Task brief: Which lines hold the word "script"? Copy each of them.

Items:
++++++
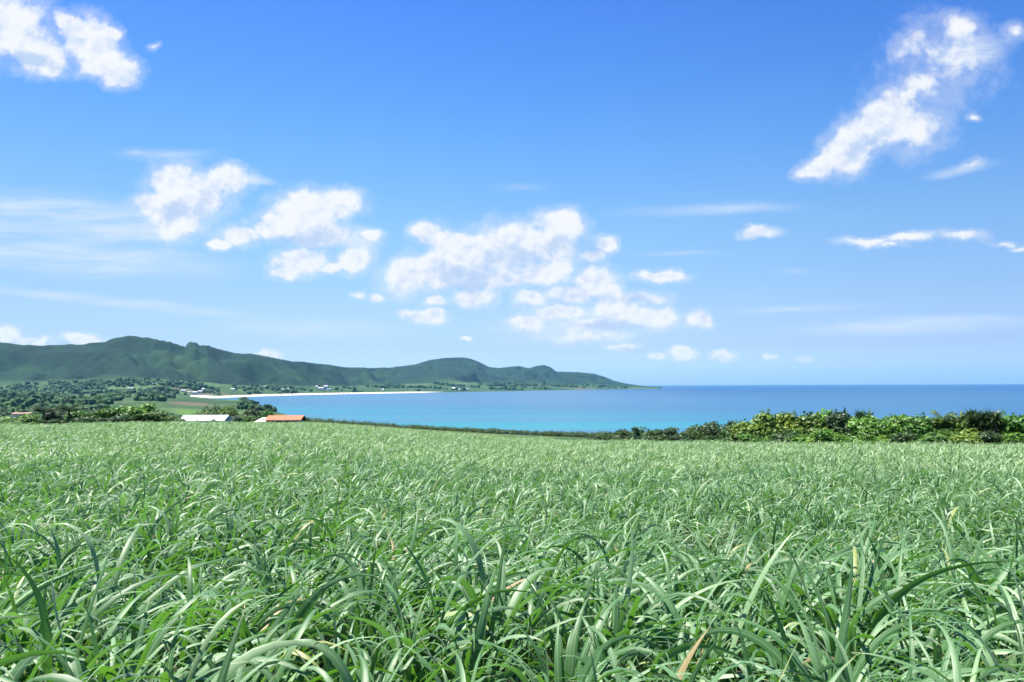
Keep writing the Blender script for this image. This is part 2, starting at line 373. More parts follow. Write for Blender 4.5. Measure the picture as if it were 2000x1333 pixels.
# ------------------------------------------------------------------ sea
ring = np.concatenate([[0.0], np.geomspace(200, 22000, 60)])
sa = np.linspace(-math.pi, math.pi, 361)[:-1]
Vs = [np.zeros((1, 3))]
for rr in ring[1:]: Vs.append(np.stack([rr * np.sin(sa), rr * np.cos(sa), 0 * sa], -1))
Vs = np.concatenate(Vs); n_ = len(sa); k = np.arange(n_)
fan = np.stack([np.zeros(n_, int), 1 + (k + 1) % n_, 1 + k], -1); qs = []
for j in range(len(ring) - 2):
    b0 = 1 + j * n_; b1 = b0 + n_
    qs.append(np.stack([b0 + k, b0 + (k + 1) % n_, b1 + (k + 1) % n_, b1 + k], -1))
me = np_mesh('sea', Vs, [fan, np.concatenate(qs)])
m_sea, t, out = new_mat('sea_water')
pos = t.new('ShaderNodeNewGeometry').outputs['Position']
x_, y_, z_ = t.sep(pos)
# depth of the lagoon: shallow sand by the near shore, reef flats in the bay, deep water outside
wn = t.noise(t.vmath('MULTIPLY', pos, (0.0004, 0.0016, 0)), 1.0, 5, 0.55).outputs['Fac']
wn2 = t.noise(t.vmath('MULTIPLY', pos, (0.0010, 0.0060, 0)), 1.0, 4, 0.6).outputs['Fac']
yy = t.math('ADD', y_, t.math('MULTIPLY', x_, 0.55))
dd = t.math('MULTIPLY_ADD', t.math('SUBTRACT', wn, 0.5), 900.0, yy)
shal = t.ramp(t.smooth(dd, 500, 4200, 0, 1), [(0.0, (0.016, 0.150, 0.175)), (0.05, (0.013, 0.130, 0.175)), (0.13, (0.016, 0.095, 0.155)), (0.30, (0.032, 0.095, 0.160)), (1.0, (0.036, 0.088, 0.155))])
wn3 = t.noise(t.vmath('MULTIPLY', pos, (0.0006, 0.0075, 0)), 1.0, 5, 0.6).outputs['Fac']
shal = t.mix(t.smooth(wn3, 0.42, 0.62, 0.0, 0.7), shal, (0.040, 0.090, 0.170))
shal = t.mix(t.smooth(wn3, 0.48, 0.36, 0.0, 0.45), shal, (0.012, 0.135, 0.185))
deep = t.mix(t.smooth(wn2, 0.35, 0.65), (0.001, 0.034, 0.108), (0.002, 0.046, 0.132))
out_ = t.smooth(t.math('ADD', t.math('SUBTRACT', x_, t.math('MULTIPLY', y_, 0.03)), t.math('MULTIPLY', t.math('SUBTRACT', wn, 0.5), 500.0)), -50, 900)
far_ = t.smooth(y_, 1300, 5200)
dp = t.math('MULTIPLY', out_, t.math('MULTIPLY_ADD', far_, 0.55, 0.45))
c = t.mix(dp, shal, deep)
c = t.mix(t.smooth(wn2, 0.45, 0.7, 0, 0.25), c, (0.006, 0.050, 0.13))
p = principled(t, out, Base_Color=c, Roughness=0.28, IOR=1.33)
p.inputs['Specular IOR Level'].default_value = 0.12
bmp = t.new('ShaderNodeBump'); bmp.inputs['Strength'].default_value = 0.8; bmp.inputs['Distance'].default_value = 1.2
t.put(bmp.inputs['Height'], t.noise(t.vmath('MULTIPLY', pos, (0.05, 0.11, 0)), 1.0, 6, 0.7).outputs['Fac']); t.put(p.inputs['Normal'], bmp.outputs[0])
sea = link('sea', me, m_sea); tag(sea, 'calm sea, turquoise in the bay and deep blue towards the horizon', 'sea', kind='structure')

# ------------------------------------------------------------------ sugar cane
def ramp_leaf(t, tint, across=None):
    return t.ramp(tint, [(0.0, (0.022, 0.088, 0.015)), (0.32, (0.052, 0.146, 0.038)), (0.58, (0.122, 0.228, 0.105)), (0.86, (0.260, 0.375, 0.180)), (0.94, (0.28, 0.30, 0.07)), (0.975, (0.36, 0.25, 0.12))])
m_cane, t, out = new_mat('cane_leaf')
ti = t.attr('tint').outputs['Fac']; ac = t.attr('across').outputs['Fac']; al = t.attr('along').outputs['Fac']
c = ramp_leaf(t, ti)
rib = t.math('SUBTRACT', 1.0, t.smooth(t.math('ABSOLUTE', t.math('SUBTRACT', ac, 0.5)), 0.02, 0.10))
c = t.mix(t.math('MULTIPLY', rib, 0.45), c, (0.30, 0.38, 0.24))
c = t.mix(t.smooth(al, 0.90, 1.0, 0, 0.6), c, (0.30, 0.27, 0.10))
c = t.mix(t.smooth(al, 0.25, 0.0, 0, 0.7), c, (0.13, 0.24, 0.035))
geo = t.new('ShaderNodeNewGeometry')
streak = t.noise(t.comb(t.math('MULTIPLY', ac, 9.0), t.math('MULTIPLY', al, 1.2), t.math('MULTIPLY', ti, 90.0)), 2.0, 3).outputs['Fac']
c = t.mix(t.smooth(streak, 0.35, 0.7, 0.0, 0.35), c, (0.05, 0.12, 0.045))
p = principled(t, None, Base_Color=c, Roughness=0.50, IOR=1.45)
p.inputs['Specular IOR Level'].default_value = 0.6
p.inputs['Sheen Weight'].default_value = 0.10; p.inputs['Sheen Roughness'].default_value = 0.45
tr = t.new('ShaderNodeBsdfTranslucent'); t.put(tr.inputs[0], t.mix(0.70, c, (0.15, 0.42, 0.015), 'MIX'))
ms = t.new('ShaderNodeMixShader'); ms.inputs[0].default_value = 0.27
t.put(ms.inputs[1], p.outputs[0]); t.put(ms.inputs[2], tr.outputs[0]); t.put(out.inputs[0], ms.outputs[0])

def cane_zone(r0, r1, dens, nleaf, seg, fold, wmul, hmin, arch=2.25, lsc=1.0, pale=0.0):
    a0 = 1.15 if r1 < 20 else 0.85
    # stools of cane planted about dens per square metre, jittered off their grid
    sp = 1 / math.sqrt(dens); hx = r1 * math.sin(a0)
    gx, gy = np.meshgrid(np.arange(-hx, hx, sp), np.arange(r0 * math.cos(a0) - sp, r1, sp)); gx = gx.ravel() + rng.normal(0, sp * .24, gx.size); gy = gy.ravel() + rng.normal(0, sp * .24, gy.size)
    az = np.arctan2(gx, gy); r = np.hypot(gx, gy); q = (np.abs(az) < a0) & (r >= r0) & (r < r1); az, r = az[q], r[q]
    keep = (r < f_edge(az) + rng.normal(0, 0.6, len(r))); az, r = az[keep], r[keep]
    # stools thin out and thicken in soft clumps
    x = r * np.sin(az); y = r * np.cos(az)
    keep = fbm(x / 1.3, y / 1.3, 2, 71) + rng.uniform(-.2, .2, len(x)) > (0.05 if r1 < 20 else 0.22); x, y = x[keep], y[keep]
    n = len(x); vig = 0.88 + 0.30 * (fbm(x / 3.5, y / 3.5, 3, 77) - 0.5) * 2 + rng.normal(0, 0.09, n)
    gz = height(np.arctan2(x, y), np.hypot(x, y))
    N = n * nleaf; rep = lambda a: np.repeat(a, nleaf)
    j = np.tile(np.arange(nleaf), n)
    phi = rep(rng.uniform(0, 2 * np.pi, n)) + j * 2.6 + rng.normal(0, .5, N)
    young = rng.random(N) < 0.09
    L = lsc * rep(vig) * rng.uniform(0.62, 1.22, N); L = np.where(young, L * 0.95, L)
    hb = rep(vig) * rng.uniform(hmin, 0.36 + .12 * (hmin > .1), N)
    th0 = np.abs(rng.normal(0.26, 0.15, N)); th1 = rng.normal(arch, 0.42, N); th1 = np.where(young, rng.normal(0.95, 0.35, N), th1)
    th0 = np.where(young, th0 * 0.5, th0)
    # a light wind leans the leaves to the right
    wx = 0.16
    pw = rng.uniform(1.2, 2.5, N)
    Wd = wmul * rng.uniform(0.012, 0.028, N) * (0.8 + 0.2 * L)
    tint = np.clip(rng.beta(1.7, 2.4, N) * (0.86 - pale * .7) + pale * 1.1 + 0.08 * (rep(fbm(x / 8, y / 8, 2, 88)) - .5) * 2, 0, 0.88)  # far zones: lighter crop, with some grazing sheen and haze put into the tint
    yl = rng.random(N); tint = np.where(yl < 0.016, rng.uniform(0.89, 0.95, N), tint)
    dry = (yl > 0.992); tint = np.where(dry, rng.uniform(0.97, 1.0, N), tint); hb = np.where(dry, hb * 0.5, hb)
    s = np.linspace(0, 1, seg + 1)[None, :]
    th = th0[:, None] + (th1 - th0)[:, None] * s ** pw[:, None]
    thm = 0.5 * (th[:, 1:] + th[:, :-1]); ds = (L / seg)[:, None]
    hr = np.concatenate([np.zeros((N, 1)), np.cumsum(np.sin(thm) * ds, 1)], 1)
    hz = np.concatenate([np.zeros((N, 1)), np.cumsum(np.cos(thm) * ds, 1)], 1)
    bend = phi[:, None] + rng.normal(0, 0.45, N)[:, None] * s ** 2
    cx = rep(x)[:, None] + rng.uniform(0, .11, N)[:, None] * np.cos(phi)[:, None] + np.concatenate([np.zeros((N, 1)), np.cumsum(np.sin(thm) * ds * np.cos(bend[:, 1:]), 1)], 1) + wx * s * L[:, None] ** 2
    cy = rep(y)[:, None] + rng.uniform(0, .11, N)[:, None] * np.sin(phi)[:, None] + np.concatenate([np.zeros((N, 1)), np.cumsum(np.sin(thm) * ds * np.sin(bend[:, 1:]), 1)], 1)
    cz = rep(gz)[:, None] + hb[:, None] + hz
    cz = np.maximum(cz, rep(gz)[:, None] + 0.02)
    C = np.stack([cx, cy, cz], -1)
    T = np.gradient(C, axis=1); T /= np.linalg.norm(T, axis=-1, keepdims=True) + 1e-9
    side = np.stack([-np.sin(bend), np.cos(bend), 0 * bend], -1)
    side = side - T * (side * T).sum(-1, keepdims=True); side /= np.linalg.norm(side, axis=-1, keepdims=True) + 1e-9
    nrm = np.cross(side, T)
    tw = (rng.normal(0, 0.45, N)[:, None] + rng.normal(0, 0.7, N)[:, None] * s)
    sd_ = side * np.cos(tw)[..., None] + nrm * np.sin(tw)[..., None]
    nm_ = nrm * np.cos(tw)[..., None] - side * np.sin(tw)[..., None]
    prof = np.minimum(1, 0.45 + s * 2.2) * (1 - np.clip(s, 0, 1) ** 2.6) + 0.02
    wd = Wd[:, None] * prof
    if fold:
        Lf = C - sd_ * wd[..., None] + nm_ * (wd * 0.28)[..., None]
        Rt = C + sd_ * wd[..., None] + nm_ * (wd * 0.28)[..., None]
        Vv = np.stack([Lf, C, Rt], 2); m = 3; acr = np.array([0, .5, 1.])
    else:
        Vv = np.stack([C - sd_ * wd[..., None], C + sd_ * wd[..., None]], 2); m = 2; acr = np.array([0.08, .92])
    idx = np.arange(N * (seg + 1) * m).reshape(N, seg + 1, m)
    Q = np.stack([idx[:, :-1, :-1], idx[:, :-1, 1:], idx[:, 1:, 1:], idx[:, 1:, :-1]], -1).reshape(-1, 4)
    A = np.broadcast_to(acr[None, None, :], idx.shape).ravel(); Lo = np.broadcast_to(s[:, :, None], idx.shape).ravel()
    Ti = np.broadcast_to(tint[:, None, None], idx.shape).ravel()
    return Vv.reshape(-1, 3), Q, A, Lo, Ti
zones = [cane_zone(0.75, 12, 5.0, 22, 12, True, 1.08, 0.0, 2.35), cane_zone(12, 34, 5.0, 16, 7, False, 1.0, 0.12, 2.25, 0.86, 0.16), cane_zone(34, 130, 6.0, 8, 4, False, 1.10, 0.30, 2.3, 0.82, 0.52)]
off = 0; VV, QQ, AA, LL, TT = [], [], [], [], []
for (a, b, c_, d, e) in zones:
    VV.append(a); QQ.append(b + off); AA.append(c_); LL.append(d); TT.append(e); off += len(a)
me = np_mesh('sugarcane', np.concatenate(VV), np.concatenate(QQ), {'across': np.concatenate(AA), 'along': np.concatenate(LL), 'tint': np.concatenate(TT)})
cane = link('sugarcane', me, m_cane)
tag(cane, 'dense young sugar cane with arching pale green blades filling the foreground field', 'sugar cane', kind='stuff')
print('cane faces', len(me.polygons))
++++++
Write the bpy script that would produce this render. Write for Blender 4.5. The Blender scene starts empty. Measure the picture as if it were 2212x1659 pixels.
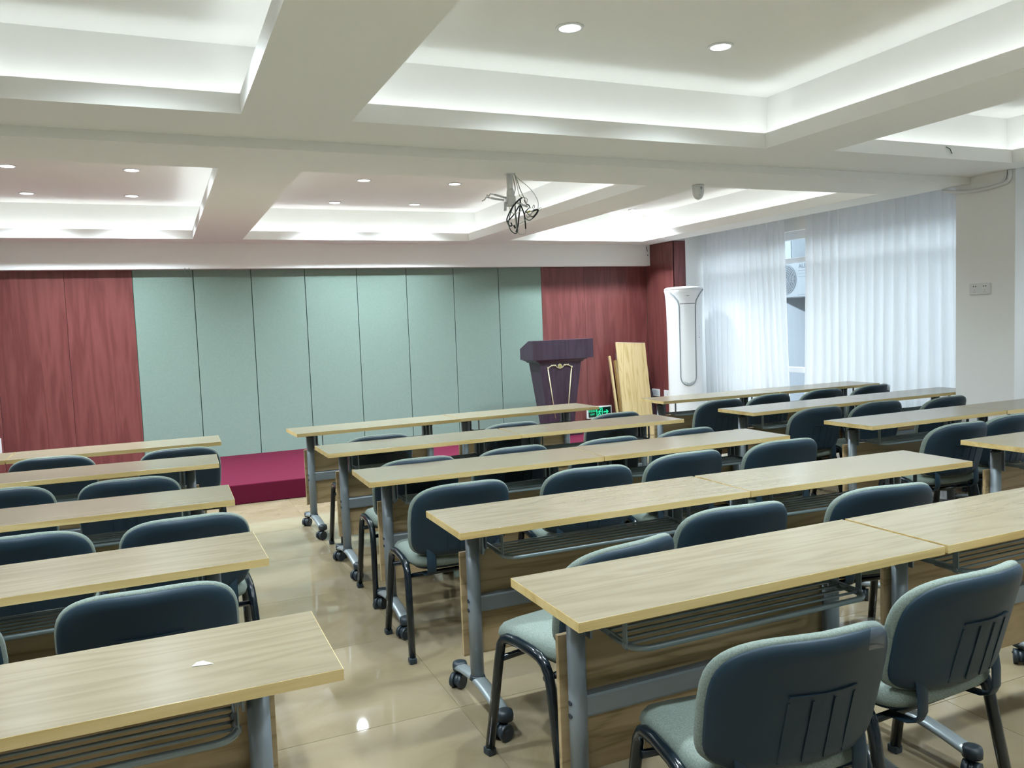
++++++
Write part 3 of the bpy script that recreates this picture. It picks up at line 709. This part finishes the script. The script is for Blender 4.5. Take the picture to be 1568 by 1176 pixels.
++++++
Task answer:
Keep writing the Blender script for this image. This is part 2, starting at line 373. More parts follow. Write for Blender 4.5. Measure the picture as if it were 2000x1333 pixels.
Write the bpy script that would produce this render. Write for Blender 4.5. The Blender scene starts empty. Measure the picture as if it were 2212x1659 pixels.
Write part 3 of the bpy script that recreates this picture. It picks up at line 709. This part finishes the script. The script is for Blender 4.5. Take the picture to be 1568 by 1176 pixels.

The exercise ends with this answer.